Anyway, back to the reason for which we gathered: How is the possibility of returning to the diplomatic track defined by us as a threat? It’s no coincidence. The job of editing (which includes writing headlines) often reveals an internalization of official narratives and what is seen as the public position – in other words, what military men and media experts repeatedly tell us. Anything the Palestinians do or will do that doesn’t comply totally with Israeli demands is presented as illegal, dangerous, a violation of agreements, contemptible.
According to the Shin Bet security service and the Israeli army, an unarmed popular struggle against the occupation is “popular terrorism.” A regime that tries and imprisons bloggers, including minors, calls every lawsuit against military commanders who killed civilians “judicial warfare.” Killing uniformed, heavily armed Israelis is murder, just as killing civilians in their homes is terror. The boycott, divestment and sanctions movement is deemed terrorism because its supporters demand taking nonviolent steps against violent Israel. Consequently, even talk of taking diplomatic steps is described as a “threat.”
It turns out this atmosphere even filters through to unexpected places like the Haaretz website.
The editors are representatives of the readers, and they act as mediators between them and the writers. And my editors, who worked on my Friday article (in Hebrew) about the West Bank settlement of Halamish, rightly said a headline stating “Closing road prevents Palestinians from accessing their land” is not news to the average reader. Not news because it happens all the time. And, in effect, not news because very few people are interested.
Israel doesn’t threaten. It implements. Overtly and covertly. Quickly and gradually. Officially and pirate-like. The main road to the West Bank villages of Beitillu, Deir Amar, Jamala, Deir Nidham and Al-Nabi Saleh – which has been closed for about a month – tells the story of Israel’s skill as a colonialist entity. Of farsightedness and working in stages, and the patience of the settlement bodies.
The settlement of Halamish was built in 1977-78 on an abandoned Jordanian base, on the road that connects Bir Zeit to other villages west of Ramallah. In 1978, the army issued an order to seize private land belonging to the villages of Deir Nidham, Al-Nabi Saleh and Umm Safa, and transferred 686 dunams (170 acres) to the new settlement. This was before the 1979 High Court of Justice ruling that ordered the evacuation of the settlement of Elon Moreh from private land that had been seized by military order.
After the ruling, Israel developed the “state land” trick. What isn’t deemed state land? Whatever the Palestinians managed to register in the Land Registry before 1967, or land that’s cultivated with such intensity that even our official land robbers cannot declare it state land – i.e., land for Jews coming from Tel Aviv, New York, Paris and Jerusalem.
In the early 1980s, the Israeli Civil Administration declared 2,060 dunams in the area of Al-Nabi Saleh as state land. The land was transferred to Halamish. But that wasn’t enough for the settlement, which is built on about 10 percent of the area that was stolen and allocated to it. It set its sights on agricultural plots belonging to Deir Nidham and Al-Nabi Saleh, near which the settlement was built. The army blocked Palestinian access to this land. For security reasons, of course. How convenient.

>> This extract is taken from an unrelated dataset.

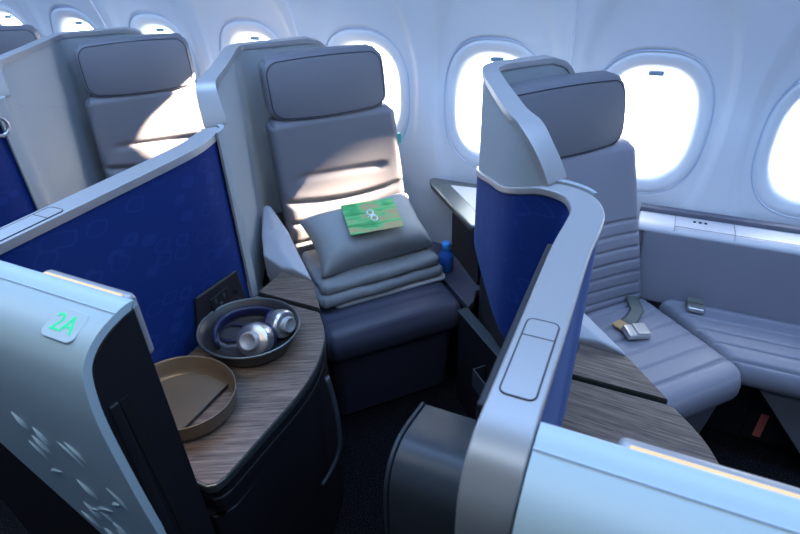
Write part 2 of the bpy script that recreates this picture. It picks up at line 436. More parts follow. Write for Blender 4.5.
WING0 = 34       # station where the head wing starts to rise
def partition(k, label, outlet, hook, monitor):
    t = thing('suite_partition', label, 'partition', (-PITCH * k + (.035 if k > 1 else 0), 0, 0), 0, 'partitions between the suites')
    DENSE = plan(k)
    hw = [p[2] for p in DENSE]; zt = [p[3] for p in DENSE]; n = len(DENSE)
    # upholstered blue core
    core = [(-.076, .365, .031, 1.09)] + DENSE
    z1 = [1.06] + [z - .012 for z in zt]
    h2 = [.026] + [max(.008, h - .005) for h in hw]
    mesh('blue_panel', *ribbon(core, h2, [-h for h in h2], [.02 if i < 28 else .665 + .03 * min(1., (i - 28) / 20.) for i in range(n + 1)], z1), M['blue'], t, bevel=.003)
    # trim: rises from the floor at the aisle end, rolls over, runs along the top edge
    prof = [(.337, .02), (.337, .3), (.337, .6), (.337, .9), (.337, 1.03), (.340, 1.075), (.350, 1.104), (.368, 1.126), (.394, 1.137), (.425, 1.14)]
    V = []; F = []
    st = []
    pr = catmull([(y + (.035 if k and z < 1.1 else 0), z) for y, z in prof], 3)
    for i, (y, z) in enumerate(pr):
        a = pr[max(0, i - 1)]; b = pr[min(len(pr) - 1, i + 1)]
        d = Vector((b[0] - a[0], b[1] - a[1])).normalized(); nn = Vector((-d.y, d.x))
        st.append([(-.107, y, z), (-.045, y, z), (-.045, y - nn.x * .018, z - nn.y * .018), (-.107, y - nn.x * .018, z - nn.y * .018)])
    A = offset_lines(DENSE, hw); B = offset_lines(DENSE, [-h for h in hw])
    for i in range(1, n):
        st.append([(*A[i], zt[i]), (*B[i], zt[i]), (*B[i], zt[i] - .018), (*A[i], zt[i] - .018)])
    for i, s in enumerate(st):
        V += s
        if i:
            for q in range(4): F.append([4 * i - 4 + q, 4 * i - 4 + (q + 1) % 4, 4 * i + (q + 1) % 4, 4 * i + q])
    F.append([0, 1, 2, 3]); F.append([4 * len(st) - 1 - q for q in range(4)])
    mesh('top_trim', V, F, M['trim'], t, bevel=.004, seg=3)
    # head wing with its own thick border
    W = DENSE[WING0:]; m = len(W)
    def top(i):
        s = i / (m - 1)
        rise = min(1., i / 9.); h = W[i][3] + .006 + (1.235 - W[i][3]) * (1 - (1 - rise) ** 2.2)
        if i > m - 6: h = 1.235 - .05 * ((i - (m - 6)) / 5.) ** 2.5
        return h
    tops = [top(i) for i in range(m)]
    base = [w[3] for w in W]
    mesh('head_wing', *ribbon(W, [.004] * m, [-.036] * m, base, [h - .012 for h in tops]), M['fabric'], t, bevel=.003)
    a = offset_lines(W, [.008] * m); b = offset_lines(W, [-.052 + .012 * min(1., i / 12.) for i in range(m)]); V = []; F = []
    st = [[(*a[0], base[0]), (*b[0], base[0]), (*[x + y * .5 for x, y in zip(b[0], (b[3][0] - b[0][0], b[3][1] - b[0][1]))], base[0]), (*[x + y * .5 for x, y in zip(a[0], (a[3][0] - a[0][0], a[3][1] - a[0][1]))], base[0])]]
    for i in range(m):
        j = max(0, i - 1); l = min(m - 1, i + 1)
        d = Vector((math.hypot(W[l][0] - W[j][0], W[l][1] - W[j][1]), tops[l] - tops[j])).normalized()
        # drop the inner edge of the border perpendicular to the top line
        tx = Vector((W[l][0] - W[j][0], W[l][1] - W[j][1])).normalized()
        sx = d.y * .017; dz = -d.x * .017
        st.append([(*a[i], tops[i]), (*b[i], tops[i]), (b[i][0] + tx.x * sx, b[i][1] + tx.y * sx, tops[i] + dz), (a[i][0] + tx.x * sx, a[i][1] + tx.y * sx, tops[i] + dz)])
    i = m - 1; tx = Vector((W[i][0] - W[i - 2][0], W[i][1] - W[i - 2][1])).normalized() * .012
    st.append([(a[i][0] + tx.x, a[i][1] + tx.y, .93), (b[i][0] + tx.x, b[i][1] + tx.y, .93), (b[i][0], b[i][1], .93), (a[i][0], a[i][1], .93)])
    for i, s in enumerate(st):
        V += s
        if i:
            for q in range(4): F.append([4 * i - 4 + q, 4 * i - 4 + (q + 1) % 4, 4 * i + (q + 1) % 4, 4 * i + q])
    F.append([0, 1, 2, 3]); F.append([4 * len(st) - 1 - q for q in range(4)])
    mesh('wing_border', V, F, M['trim'], t, bevel=.003)
    # flush hatch in the top trim
    rr = rounded_rect(-.097, -.055, .452, .60, .009)
    hatch = mesh('top_hatch', *prism(rr, 1.1385, 1.1412), M['trim'], t)
    mesh('hatch_joint', *join(tube([(x, y, 1.1405) for x, y in rr], .0013, 6, closed=True), tube([(-.097, .563, 1.1412), (-.055, .563, 1.1412)], .0008, 6)), M['dark'], hatch)
    # dark recessed plinth below the blue barrel
    dx, dy = (0, 0) if not k else (.05, .05)
    foot = [(-.104, .38), (-.104, 1.0 + dy), (-.15 + dx, 1.13 + dy), (-.262 + dx, 1.295 + dy), (-.395 + dx, 1.462 + dy), (-.43 + dx, 1.55 + dy), (-.40 + dx, 1.58 + dy), (-.32 + dx, 1.44 + dy), (-.2 + dx, 1.25 + dy), (-.10 + dx * .5, 1.07 + dy), (-.048, .98 + dy), (-.048, .38)]
    mesh('plinth', *prism(foot, .01, .70 if not k else .60), M['dark'], t, bevel=.003)
    kp = [p for p in DENSE[:22]]
    q = len(kp); off = [max(.008, p[2] - .005) + .003 for p in kp]
    mesh('kick_panel', *ribbon(kp, off, [o - .002 for o in off], [0.01] * q, [.64] * q), M['dark'], t)
    # grey liner on the seat side below the head wing
    lk = DENSE[26:]
    q = len(lk)
    mesh('seat_liner', *ribbon(lk, [-p[2] - .001 for p in lk], [-.0355 for p in lk], [.45 if k else .70] * q, [p[3] + .004 for p in lk]), M['fabric'], t)
    if monitor:
        mn = mesh('monitor', *box(-.119, -.107, .44, .84, .66, 1.124), M['dark'], t, bevel=.004)
        mesh('screen', *box(-.1205, -.119, .46, .82, .69, 1.10), M['darker'], mn)
    if outlet:
        v = [(-.0445, .80, .662), (-.0445, 1.005, .655), (-.0445, .99, .772), (-.0445, .83, .782)]
        q = [(-.034, y, z) for x, y, z in v]
        pl = mesh('outlet_panel', v + q, [[0, 1, 2, 3], [7, 6, 5, 4]] + [[i, (i + 1) % 4, 4 + (i + 1) % 4, 4 + i] for i in range(4)], M['dark'], t, bevel=.006)
        mesh('power_socket', *box(-.035, -.0305, .868, .935, .69, .75), M['darker'], pl, bevel=.003)
        sl = []
        for y, z, a, b in ((.885, .735, .003, .008), (.918, .735, .003, .008), (.901, .718, .005, .005), (.885, .702, .004, .004), (.918, .702, .004, .004)):
            sl.append(box(-.031, -.0295, y - a, y + a, z - b, z + b))
        mesh('socket_slots', *join(*sl), M['slate'], pl)
        mesh('jack', *lathe([(0, 0), (.009, 0), (.009, .003), (.005, .003), (.005, 0)], 16), M['darker'], pl, loc=(-.034, .965, .715), rot=(0, PI / 2, 0))
    if hook:
        mesh('coat_hook', *tube([(-.034, 1.035 + .028 * math.cos(2 * PI * i / 24), 1.075 + .028 * math.sin(2 * PI * i / 24)) for i in range(24)], .006, 8, closed=True), M['silver'], t, smooth=True)
    return t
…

And so, beginning in 2007, the settlers have controlled about 60 dunams of land owned by Palestinian residents who were denied access to it. Later, the settlers took control of the Al Qaws spring that belongs to Deir Nidham and Al-Nabi Saleh, renaming it Meir Spring and barring Palestinians from reaching it. Now I have learned from the Kerem Navot NGO website that they have also completed the takeover of another nearby spring, Ein al-Khaled.
A pre-army preparatory academy has already been established east of the settlement. About a month ago, immediately after the attack in Halamish that left three settlers dead, an outpost was built outside the entrance. It wasn’t built in an orderly procedure. Binyamin Regional Council is supposed to enforce the rules, and is expected to approve it. But the plan to expand Halamish across the road came long before the murders. The murders are being utilized as an excuse to realize old expansion plans.
The objective is to turn the road, which has been used by the Palestinians since British Mandate times, into a private road of the settlement, and to create a large bloc of settlements together with Nahliel, Talmon and Dolev in the south. All of them were built in order to drive a wedge between the Palestinian villages. The same is true of Halamish. And now – the wedge is widening.
And in the words of the settlers, who hung a sign near the military checkpoint in Halamish, “The area where you are located is under Jewish control. The entry of Arabs is absolutely forbidden and constitutes a mortal danger to you!” It’s true the Israel Defense Forces removed the sign after an inquiry by Haaretz. In effect, though, the army, settlers and Civil Administration are working in coordination, in order to realize the threat.